Large scale Complex Critical Infrastructures (LCCIs), such as water and power supply plants, and transport infrastructures (e.g., airports and seaports), play a key role into several fundamental human activities.
It is easy to think about their economic and social impact: the consequences of an outage can be catastrophic in terms of efficiency, economical losses, consumer dissatisfaction, and even indirect harm to people and deaths.
Currently, LCCIs make extensive usage of Information and Communications Technology (ICT) (e.g., computing systems, communication networks, and sensing hardware), and especially software systems for LCCI interconnection, control, and management, in charge of providing support for advanced monitoring and control facilities. These systems have to be highly resilient in order to reduce the risk of LCCI catastrophic failures.
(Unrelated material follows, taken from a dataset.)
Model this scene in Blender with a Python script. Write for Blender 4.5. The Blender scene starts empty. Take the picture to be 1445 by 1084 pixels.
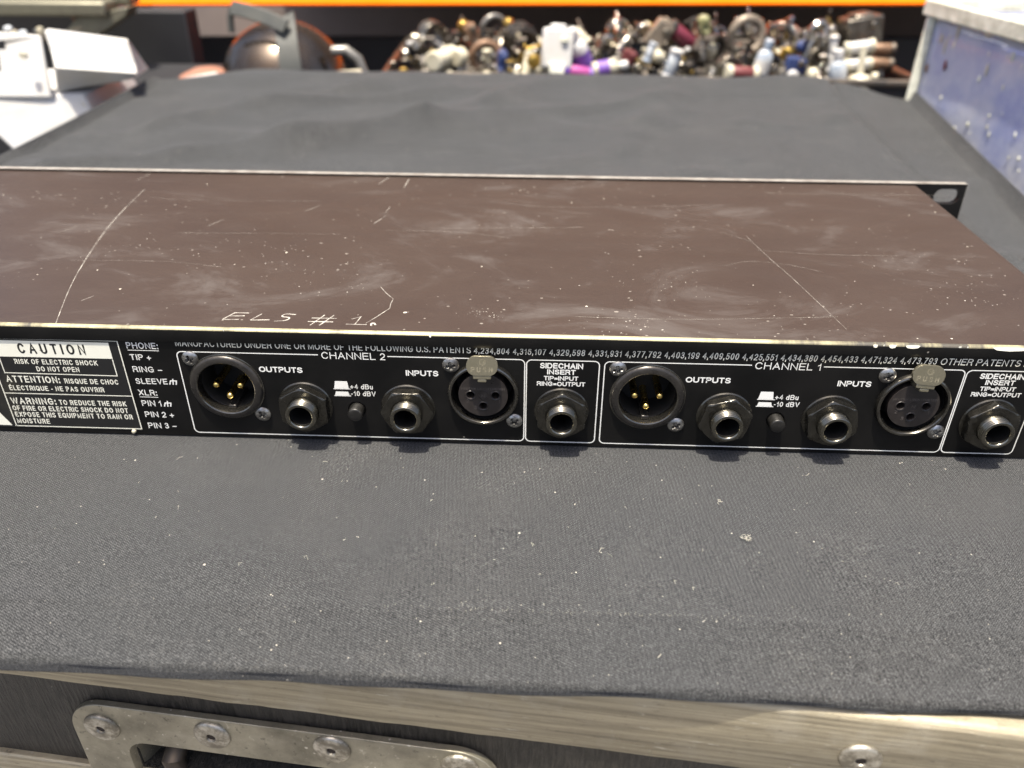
import bpy, bmesh, math, random
from mathutils import Vector, Matrix, Euler
from mathutils import noise as mnoise
R = math.radians
random.seed(7)
MM = 0.001
scene = bpy.context.scene
COL = scene.collection

# ------------------------------------------------------------------ camera
cd = bpy.data.cameras.new('camera'); cam = bpy.data.objects.new('camera', cd); COL.objects.link(cam)
cd.sensor_width = 36; cd.lens = 28.55; cd.clip_start = 0.01; cd.clip_end = 200
pt, yw, rl = R(31.4), R(-2.19), R(0.28)
fw = Vector((math.sin(yw)*math.cos(pt), math.cos(yw)*math.cos(pt), -math.sin(pt)))
rt = Vector((math.cos(yw), -math.sin(yw), 0)); up = rt.cross(fw)
r2 = rt*math.cos(rl)+up*math.sin(rl); u2 = -rt*math.sin(rl)+up*math.cos(rl)
cam.matrix_world = Matrix(((r2.x, u2.x, -fw.x, .12015), (r2.y, u2.y, -fw.y, -.23034), (r2.z, u2.z, -fw.z, .16584), (0, 0, 0, 1)))
cd.dof.use_dof = True; cd.dof.focus_distance = 0.258; cd.dof.aperture_fstop = 11.5
scene.camera = cam

# ------------------------------------------------------------------ light
SUN_EL, SUN_AZ = 78, 208      # high overhead, from slightly in front and to the left
w = bpy.data.worlds.new('World'); scene.world = w; w.use_nodes = True
nt = w.node_tree; bg = nt.nodes['Background']
sky = nt.nodes.new('ShaderNodeTexSky'); sky.sky_type = 'NISHITA'; sky.sun_disc = False
sky.sun_elevation = R(SUN_EL); sky.sun_rotation = R(SUN_AZ); sky.air_density = .7; sky.dust_density = 5.0; sky.ozone_density = 1.0
nt.links.new(sky.outputs[0], bg.inputs[0]); bg.inputs[1].default_value = 0.11
sl = bpy.data.lights.new('sun', 'SUN'); sl.energy = 3.8; sl.angle = R(0.9); sl.color = (1, .93, .80)
so = bpy.data.objects.new('sun', sl); COL.objects.link(so)
sd = Vector((math.sin(R(SUN_AZ))*math.cos(R(SUN_EL)), math.cos(R(SUN_AZ))*math.cos(R(SUN_EL)), math.sin(R(SUN_EL))))
so.rotation_euler = sd.to_track_quat('Z', 'Y').to_euler(); so.location = (0, 0, 3)
scene.view_settings.view_transform = 'Standard'; scene.view_settings.look = 'None'
scene.view_settings.exposure = 1.42; scene.view_settings.gamma = 1
scene.cycles.max_bounces = 6

# ------------------------------------------------------------------ materials
class NT:
    def __init__(s, name, rough=.5, metal=0, spec=.5):
        s.m = bpy.data.materials.new(name); s.m.use_nodes = True; s.t = s.m.node_tree
        s.b = s.t.nodes['Principled BSDF']; s.b.inputs['Roughness'].default_value = rough
        s.b.inputs['Metallic'].default_value = metal; s.b.inputs['Specular IOR Level'].default_value = spec
        s.tc = s.t.nodes.new('ShaderNodeTexCoord'); s.co = s.tc.outputs['Object']
    def n(s, typ, **k):
        o = s.t.nodes.new(typ)
        for a, v in k.items(): setattr(o, a, v)
        return o
    def l(s, a, b): s.t.links.new(a, b)
    def map(s, sc=(1, 1, 1), rot=(0, 0, 0), loc=(0, 0, 0), src=None):
        m = s.n('ShaderNodeMapping'); m.inputs['Scale'].default_value = sc; m.inputs['Rotation'].default_value = rot
        m.inputs['Location'].default_value = loc; s.l(src or s.co, m.inputs[0]); return m.outputs[0]
    def noise(s, scale, co=None, detail=4, rough=.5, dist=0):
        n = s.n('ShaderNodeTexNoise'); n.inputs['Scale'].default_value = scale; n.inputs['Detail'].default_value = detail
        n.inputs['Roughness'].default_value = rough; n.inputs['Distortion'].default_value = dist
        s.l(co or s.co, n.inputs['Vector']); return n.outputs['Fac']
    def voro(s, scale, co=None, feat='F1', out='Distance'):
        n = s.n('ShaderNodeTexVoronoi', feature=feat); n.inputs['Scale'].default_value = scale
        s.l(co or s.co, n.inputs['Vector']); return n.outputs[out]
    def ramp(s, f, a, b, va=0.0, vb=1.0):
        n = s.n('ShaderNodeMapRange'); n.inputs[1].default_value = a; n.inputs[2].default_value = b
        n.inputs[3].default_value = va; n.inputs[4].default_value = vb; s.l(f, n.inputs[0]); return n.outputs[0]
    def math(s, op, a, b=None, c=None):
        n = s.n('ShaderNodeMath', operation=op)
        for i, v in enumerate((a, b, c)):
            if v is None: continue
            if isinstance(v, (int, float)): n.inputs[i].default_value = v
            else: s.l(v, n.inputs[i])
        return n.outputs[0]
    def mix(s, f, a, b):
        n = s.n('ShaderNodeMix', data_type='RGBA')
        if isinstance(f, (int, float)): n.inputs[0].default_value = f
        else: s.l(f, n.inputs[0])
        for i, v in ((6, a), (7, b)):
            if isinstance(v, tuple): n.inputs[i].default_value = (*v[:3], 1)
            else: s.l(v, n.inputs[i])
        return n.outputs[2]
    def color(s, c):
        if isinstance(c, tuple): s.b.inputs['Base Color'].default_value = (*c[:3], 1)
        else: s.l(c, s.b.inputs['Base Color'])
    def rough(s, f): s.l(f, s.b.inputs['Roughness'])
    def bump(s, h, dist, strength=1):
        n = s.n('ShaderNodeBump'); n.inputs['Strength'].default_value = strength; n.inputs['Distance'].default_value = dist
        s.l(h, n.inputs['Height'])
        if s.b.inputs['Normal'].is_linked: s.l(s.b.inputs['Normal'].links[0].from_socket, n.inputs['Normal'])
        s.l(n.outputs[0], s.b.inputs['Normal'])

def worn(name, c, rough=.5, metal=0, c2=None, scale=60, amt=.5, bump=0, spec=.5):
    """a colour with low-contrast blotches, and relief"""
    k = NT(name, rough, metal, spec); f = k.noise(scale, detail=6, rough=.65)
    c2 = c2 or tuple(x*.6 for x in c)
    k.color(k.mix(k.ramp(f, .35, .7, 0, amt*1.6), c, c2))
    k.rough(k.ramp(f, .3, .7, max(rough-.1, .05), min(rough+.15, 1)))
    if bump: k.bump(k.noise(scale*4), bump*MM)
    return k.m

def mat_top():
    k = NT('brown_enamel', .42, 0, .4)
    streak = k.noise(12, k.map((2, 9, 1)), 9, .68)
    blot = k.noise(14, k.map((1, 2.2, 1)), 6, .6)
    fine = k.noise(900, None, 3, .6)
    c = k.mix(k.ramp(blot, .3, .72), (.031, .0195, .0142), (.041, .0275, .0205))
    c = k.mix(k.ramp(streak, .55, .8, 0, .05), c, (.14, .12, .105))
    hz = k.noise(17, k.map((.8, 1.25, 1), loc=(.2, .4, 0)), 9, .72, 1.6)
    c = k.mix(k.ramp(k.math('MULTIPLY', hz, k.math('ADD', blot, .5)), .54, .76, 0, .42), c, (.105, .094, .087))
    # dust specks, denser in patches, drawn out along the width
    v = k.voro(420, k.map((.75, 1.1, 1))); dens = k.ramp(k.noise(22, None, 3), .34, .62)
    spk = k.math('MULTIPLY', k.math('LESS_THAN', v, k.math('MULTIPLY', k.math('MULTIPLY', dens, k.ramp(k.noise(300, None, 2), .45, .7)), .26)), 1)
    c = k.mix(k.math('MULTIPLY', spk, .6), c, (.26, .235, .20))
    v2 = k.voro(190, k.map((.9, 1, 1), loc=(.3, .1, 0)))
    sp2 = k.math('LESS_THAN', v2, k.math('MULTIPLY', k.ramp(k.noise(260, None, 2), .55, .75), .13))
    c = k.mix(k.math('MULTIPLY', sp2, .8), c, (.62, .58, .48))
    k.color(c)
    k.rough(k.ramp(hz, .3, .7, .34, .52))
    k.bump(fine, .05*MM, .6); k.bump(spk, .06*MM, .8)
    return k.m
def mat_black_paint():
    k = NT('black_enamel', .38, 0, .25)
    f = k.noise(40, None, 6, .6); sc = k.noise(160, k.map((1, 1, 5), rot=(0, R(35), 0)), 5, .7)
    c = k.mix(k.ramp(f, .4, .7), (.004, .004, .004), (.0085, .008, .0075))
    c = k.mix(k.ramp(sc, .70, .78, 0, .5), c, (.12, .11, .10))
    v = k.voro(260); c = k.mix(k.math('MULTIPLY', k.math('LESS_THAN', v, k.math('MULTIPLY', k.ramp(k.noise(90), .55, .75), .12)), .6), c, (.3, .28, .24))
    k.color(c); k.rough(k.ramp(f, .3, .7, .32, .5)); k.bump(k.noise(1500), .02*MM, .4); return k.m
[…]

Nevertheless, the resiliency of future LCCI is compromised by several factors. First, these systems are more and more conceived as the composition of several Off-The-Shelf (OTS) items and/or legacy subsystems, which increase the probability of failures occurrences, due to unexpected or erroneous modes of operation. Second, they have been designed without considering that their size would have significantly grown, crossing national boundaries, and that their operational environment, originally planned to be "closed", would become "open" to the world to allow interoperability among LCCIs and remote accesses and control. This implies that the both accidental events and malicious attacks should be taken into account.